■ **Written problem**: Among the entries below, please repeat exactly and only the lines from the line containing "0.35), CHROME], ld)" to the line containing "0.040).build('base_grille', BLACKM, t)", both lines included.

■ **Dataset extract**:
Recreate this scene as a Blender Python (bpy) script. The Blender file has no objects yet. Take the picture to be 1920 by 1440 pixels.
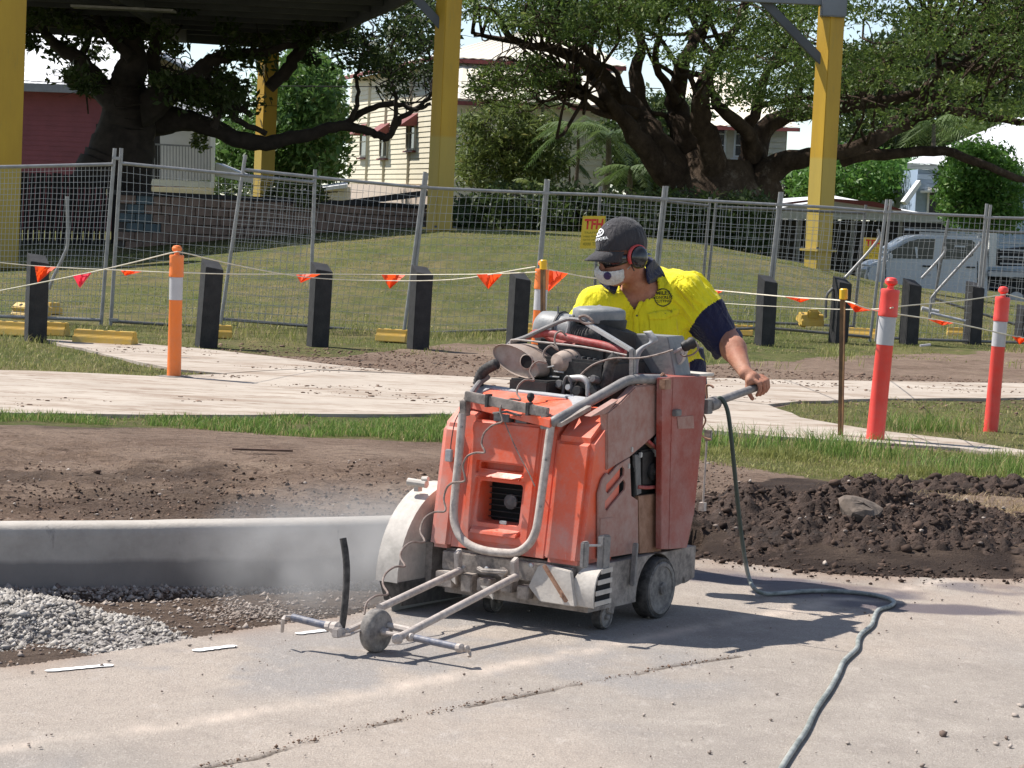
* * *
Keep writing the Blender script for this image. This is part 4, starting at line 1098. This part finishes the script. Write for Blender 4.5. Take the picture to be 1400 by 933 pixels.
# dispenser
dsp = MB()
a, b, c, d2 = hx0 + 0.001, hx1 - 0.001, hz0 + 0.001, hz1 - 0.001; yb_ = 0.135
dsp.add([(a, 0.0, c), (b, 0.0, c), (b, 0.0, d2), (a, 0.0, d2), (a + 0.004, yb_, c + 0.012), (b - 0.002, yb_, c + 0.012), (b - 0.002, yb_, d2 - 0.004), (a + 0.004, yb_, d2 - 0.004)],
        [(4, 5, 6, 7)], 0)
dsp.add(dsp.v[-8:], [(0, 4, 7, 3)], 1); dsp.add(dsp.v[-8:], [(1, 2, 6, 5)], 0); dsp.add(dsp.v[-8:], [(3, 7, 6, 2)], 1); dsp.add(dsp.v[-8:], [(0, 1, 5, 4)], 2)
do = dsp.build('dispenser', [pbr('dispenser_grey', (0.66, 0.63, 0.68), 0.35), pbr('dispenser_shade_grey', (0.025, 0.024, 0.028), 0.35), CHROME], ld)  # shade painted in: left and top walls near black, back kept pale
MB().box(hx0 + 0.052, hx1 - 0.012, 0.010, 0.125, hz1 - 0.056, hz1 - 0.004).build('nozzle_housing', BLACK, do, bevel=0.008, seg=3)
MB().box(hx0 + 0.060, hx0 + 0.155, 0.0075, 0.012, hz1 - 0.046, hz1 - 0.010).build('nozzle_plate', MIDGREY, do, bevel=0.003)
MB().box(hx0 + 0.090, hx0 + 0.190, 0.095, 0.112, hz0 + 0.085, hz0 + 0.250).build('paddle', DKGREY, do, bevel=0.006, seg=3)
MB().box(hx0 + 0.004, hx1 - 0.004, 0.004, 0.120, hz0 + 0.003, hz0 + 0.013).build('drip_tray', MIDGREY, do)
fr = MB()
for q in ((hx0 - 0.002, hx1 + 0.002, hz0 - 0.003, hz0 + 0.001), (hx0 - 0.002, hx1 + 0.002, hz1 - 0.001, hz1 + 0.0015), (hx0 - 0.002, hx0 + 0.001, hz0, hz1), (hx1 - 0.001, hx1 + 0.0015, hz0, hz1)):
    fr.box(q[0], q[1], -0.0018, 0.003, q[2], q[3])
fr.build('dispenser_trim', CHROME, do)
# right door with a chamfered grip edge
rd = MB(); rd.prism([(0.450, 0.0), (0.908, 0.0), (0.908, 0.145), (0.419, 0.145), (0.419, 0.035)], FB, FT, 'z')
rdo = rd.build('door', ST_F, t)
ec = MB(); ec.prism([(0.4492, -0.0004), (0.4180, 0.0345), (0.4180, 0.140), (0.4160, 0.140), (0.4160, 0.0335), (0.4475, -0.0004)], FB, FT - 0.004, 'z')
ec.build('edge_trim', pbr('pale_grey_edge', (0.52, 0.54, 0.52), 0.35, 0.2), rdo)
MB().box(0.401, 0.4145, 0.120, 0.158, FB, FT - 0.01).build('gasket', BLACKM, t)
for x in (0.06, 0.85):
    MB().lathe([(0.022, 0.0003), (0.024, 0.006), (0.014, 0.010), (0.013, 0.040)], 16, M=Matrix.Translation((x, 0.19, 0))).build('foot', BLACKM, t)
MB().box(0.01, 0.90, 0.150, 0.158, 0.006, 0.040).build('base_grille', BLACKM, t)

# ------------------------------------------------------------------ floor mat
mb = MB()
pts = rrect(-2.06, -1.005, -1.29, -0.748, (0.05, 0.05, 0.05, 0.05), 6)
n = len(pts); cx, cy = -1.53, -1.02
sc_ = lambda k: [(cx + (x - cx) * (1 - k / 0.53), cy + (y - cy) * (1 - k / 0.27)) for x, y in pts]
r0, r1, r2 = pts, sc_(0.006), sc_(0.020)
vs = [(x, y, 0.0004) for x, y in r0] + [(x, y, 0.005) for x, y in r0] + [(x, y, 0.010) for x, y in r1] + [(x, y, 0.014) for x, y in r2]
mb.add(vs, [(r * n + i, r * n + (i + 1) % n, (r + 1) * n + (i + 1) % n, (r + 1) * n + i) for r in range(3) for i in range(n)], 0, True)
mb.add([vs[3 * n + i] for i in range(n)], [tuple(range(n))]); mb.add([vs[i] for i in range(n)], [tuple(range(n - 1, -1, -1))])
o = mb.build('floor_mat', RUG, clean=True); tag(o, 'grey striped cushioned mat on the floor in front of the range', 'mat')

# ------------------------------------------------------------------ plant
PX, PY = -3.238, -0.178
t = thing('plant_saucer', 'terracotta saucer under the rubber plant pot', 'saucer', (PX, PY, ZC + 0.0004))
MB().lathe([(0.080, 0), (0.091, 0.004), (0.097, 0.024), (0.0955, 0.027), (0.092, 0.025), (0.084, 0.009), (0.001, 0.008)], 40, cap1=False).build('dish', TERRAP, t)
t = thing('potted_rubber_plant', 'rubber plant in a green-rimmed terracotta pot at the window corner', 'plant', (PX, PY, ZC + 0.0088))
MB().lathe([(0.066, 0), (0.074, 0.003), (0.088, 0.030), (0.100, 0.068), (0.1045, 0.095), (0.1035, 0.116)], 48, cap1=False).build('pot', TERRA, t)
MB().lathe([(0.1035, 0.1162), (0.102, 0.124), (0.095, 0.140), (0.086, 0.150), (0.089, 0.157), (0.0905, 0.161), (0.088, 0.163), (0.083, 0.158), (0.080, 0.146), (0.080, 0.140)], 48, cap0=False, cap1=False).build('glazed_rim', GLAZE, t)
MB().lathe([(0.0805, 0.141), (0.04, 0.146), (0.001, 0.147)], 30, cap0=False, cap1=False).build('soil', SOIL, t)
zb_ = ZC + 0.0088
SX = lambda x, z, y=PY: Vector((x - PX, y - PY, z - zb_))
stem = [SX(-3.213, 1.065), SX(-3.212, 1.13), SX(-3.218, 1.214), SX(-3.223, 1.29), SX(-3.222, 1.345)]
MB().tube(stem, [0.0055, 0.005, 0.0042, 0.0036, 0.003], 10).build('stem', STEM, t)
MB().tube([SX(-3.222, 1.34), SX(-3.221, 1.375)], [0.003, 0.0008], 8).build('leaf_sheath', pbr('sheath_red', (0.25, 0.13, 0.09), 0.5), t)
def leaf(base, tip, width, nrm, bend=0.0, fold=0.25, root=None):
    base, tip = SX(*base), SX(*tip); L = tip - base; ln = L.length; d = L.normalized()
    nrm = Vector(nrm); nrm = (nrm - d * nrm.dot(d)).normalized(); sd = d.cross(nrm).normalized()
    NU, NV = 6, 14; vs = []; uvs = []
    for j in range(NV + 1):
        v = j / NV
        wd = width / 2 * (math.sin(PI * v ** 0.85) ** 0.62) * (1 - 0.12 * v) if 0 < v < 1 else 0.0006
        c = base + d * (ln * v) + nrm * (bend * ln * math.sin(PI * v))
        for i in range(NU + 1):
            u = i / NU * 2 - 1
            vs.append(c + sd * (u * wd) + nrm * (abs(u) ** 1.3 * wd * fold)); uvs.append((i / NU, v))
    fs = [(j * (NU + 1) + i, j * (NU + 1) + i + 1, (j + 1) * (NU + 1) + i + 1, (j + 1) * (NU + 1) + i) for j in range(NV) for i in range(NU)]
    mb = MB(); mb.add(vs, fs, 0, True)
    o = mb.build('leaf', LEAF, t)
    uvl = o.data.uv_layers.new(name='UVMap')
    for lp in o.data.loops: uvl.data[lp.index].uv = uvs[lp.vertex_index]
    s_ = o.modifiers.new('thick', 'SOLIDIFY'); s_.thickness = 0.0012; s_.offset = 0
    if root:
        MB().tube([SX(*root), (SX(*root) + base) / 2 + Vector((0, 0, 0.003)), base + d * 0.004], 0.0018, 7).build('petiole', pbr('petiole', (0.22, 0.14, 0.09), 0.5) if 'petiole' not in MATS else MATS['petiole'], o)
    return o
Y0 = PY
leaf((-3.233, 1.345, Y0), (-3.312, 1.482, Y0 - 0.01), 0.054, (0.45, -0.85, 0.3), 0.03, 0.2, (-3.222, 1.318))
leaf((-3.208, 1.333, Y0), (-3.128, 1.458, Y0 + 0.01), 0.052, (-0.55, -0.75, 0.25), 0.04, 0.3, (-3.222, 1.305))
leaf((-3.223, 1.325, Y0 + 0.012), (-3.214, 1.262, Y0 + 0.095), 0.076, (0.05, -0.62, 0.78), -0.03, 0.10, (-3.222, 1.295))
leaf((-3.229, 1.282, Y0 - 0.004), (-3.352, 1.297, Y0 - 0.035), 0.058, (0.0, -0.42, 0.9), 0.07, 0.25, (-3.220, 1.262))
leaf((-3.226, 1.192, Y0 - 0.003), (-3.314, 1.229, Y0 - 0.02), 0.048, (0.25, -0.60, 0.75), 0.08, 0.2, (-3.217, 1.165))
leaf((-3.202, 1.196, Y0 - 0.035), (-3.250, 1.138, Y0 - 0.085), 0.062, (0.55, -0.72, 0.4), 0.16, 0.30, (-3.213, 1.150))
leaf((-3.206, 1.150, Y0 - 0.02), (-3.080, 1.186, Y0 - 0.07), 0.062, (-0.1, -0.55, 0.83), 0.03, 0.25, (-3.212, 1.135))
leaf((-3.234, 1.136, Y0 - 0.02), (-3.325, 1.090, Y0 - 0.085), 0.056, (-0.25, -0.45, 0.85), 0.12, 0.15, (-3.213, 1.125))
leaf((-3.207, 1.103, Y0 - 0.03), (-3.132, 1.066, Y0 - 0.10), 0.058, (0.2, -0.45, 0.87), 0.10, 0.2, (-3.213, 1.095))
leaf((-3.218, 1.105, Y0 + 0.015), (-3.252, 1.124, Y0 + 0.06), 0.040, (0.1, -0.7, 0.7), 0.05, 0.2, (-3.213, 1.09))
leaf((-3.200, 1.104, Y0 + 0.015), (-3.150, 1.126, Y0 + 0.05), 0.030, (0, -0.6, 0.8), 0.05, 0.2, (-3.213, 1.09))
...
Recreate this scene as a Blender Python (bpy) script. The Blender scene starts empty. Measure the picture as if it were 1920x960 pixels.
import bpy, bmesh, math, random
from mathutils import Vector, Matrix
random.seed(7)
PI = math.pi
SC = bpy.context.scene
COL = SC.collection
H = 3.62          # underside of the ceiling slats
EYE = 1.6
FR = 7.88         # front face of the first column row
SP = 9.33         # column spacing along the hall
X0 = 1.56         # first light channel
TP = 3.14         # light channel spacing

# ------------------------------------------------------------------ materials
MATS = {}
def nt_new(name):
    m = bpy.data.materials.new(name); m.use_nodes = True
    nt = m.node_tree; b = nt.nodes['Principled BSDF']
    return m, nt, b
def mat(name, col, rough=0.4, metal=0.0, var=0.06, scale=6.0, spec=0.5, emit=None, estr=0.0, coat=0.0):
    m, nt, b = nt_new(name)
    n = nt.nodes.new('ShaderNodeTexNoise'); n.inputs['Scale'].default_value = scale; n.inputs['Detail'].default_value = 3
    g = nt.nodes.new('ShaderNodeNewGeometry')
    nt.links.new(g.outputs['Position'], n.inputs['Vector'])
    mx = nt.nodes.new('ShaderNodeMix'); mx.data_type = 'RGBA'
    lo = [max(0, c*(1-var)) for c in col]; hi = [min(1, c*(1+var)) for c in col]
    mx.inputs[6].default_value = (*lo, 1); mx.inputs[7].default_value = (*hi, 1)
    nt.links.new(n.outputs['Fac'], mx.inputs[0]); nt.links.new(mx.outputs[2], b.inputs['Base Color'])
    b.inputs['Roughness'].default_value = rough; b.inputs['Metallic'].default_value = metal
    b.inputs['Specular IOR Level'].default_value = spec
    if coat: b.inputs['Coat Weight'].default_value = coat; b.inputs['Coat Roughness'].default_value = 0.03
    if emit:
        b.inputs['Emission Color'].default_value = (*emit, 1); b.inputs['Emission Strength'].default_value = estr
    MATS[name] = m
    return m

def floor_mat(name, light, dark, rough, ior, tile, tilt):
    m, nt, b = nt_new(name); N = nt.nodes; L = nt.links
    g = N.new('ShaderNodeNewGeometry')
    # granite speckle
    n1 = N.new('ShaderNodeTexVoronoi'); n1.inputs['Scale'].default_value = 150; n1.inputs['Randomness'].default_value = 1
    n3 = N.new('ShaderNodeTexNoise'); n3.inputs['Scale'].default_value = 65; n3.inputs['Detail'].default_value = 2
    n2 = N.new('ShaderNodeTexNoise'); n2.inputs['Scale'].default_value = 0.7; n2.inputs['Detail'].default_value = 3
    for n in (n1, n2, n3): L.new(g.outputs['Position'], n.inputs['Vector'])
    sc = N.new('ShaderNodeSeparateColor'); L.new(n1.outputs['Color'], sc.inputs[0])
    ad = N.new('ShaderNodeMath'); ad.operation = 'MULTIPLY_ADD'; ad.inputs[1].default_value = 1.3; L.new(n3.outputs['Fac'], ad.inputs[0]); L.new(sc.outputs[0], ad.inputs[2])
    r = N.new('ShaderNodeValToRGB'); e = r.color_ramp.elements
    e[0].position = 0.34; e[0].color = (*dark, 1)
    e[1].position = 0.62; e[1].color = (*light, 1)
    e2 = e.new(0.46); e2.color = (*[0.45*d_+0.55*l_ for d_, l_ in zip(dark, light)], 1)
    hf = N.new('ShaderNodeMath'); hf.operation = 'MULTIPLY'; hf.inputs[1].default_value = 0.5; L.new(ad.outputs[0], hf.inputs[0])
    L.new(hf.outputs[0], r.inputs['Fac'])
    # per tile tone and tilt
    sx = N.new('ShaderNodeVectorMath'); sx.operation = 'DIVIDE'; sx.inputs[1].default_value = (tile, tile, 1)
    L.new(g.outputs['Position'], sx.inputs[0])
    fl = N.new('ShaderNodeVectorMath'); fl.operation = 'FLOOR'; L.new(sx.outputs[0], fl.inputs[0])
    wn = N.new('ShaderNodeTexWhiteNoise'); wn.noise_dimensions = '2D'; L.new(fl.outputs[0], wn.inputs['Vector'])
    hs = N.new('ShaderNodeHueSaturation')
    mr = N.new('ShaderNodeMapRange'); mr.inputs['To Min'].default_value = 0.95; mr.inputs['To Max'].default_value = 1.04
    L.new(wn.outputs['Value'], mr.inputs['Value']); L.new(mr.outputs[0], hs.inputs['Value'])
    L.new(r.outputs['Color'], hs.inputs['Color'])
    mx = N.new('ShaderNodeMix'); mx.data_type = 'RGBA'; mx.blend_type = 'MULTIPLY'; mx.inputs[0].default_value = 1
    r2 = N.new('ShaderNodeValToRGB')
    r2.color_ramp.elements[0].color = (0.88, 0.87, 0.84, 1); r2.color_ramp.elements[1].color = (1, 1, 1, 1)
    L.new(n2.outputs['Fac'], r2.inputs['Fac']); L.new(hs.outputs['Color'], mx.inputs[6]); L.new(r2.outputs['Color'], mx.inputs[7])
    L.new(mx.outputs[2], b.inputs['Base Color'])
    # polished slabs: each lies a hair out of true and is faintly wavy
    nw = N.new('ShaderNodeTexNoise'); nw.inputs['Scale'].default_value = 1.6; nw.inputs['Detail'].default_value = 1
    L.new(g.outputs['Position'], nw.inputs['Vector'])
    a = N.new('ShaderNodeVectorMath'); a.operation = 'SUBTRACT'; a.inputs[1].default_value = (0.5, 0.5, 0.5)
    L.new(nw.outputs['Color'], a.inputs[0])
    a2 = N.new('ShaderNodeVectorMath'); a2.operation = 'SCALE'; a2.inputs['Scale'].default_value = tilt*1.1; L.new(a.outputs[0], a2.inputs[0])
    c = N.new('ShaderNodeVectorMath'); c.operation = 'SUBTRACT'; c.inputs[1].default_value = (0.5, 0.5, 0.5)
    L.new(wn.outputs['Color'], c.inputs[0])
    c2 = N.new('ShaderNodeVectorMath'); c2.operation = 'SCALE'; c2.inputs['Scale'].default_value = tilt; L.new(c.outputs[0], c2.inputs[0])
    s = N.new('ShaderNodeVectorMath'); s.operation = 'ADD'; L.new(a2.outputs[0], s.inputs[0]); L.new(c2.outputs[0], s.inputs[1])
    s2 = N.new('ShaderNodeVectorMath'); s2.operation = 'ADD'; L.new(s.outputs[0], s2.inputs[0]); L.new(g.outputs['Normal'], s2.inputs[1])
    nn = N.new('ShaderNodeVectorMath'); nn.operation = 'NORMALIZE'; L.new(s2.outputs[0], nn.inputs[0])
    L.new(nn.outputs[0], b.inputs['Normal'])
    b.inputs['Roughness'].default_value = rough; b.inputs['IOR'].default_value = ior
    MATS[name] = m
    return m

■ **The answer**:
do = dsp.build('dispenser', [pbr('dispenser_grey', (0.66, 0.63, 0.68), 0.35), pbr('dispenser_shade_grey', (0.025, 0.024, 0.028), 0.35), CHROME], ld)  # shade painted in: left and top walls near black, back kept pale
MB().box(hx0 + 0.052, hx1 - 0.012, 0.010, 0.125, hz1 - 0.056, hz1 - 0.004).build('nozzle_housing', BLACK, do, bevel=0.008, seg=3)
MB().box(hx0 + 0.060, hx0 + 0.155, 0.0075, 0.012, hz1 - 0.046, hz1 - 0.010).build('nozzle_plate', MIDGREY, do, bevel=0.003)
MB().box(hx0 + 0.090, hx0 + 0.190, 0.095, 0.112, hz0 + 0.085, hz0 + 0.250).build('paddle', DKGREY, do, bevel=0.006, seg=3)
MB().box(hx0 + 0.004, hx1 - 0.004, 0.004, 0.120, hz0 + 0.003, hz0 + 0.013).build('drip_tray', MIDGREY, do)
fr = MB()
for q in ((hx0 - 0.002, hx1 + 0.002, hz0 - 0.003, hz0 + 0.001), (hx0 - 0.002, hx1 + 0.002, hz1 - 0.001, hz1 + 0.0015), (hx0 - 0.002, hx0 + 0.001, hz0, hz1), (hx1 - 0.001, hx1 + 0.0015, hz0, hz1)):
    fr.box(q[0], q[1], -0.0018, 0.003, q[2], q[3])
fr.build('dispenser_trim', CHROME, do)
# right door with a chamfered grip edge
rd = MB(); rd.prism([(0.450, 0.0), (0.908, 0.0), (0.908, 0.145), (0.419, 0.145), (0.419, 0.035)], FB, FT, 'z')
rdo = rd.build('door', ST_F, t)
ec = MB(); ec.prism([(0.4492, -0.0004), (0.4180, 0.0345), (0.4180, 0.140), (0.4160, 0.140), (0.4160, 0.0335), (0.4475, -0.0004)], FB, FT - 0.004, 'z')
ec.build('edge_trim', pbr('pale_grey_edge', (0.52, 0.54, 0.52), 0.35, 0.2), rdo)
MB().box(0.401, 0.4145, 0.120, 0.158, FB, FT - 0.01).build('gasket', BLACKM, t)
for x in (0.06, 0.85):
    MB().lathe([(0.022, 0.0003), (0.024, 0.006), (0.014, 0.010), (0.013, 0.040)], 16, M=Matrix.Translation((x, 0.19, 0))).build('foot', BLACKM, t)
MB().box(0.01, 0.90, 0.150, 0.158, 0.006, 0.040).build('base_grille', BLACKM, t)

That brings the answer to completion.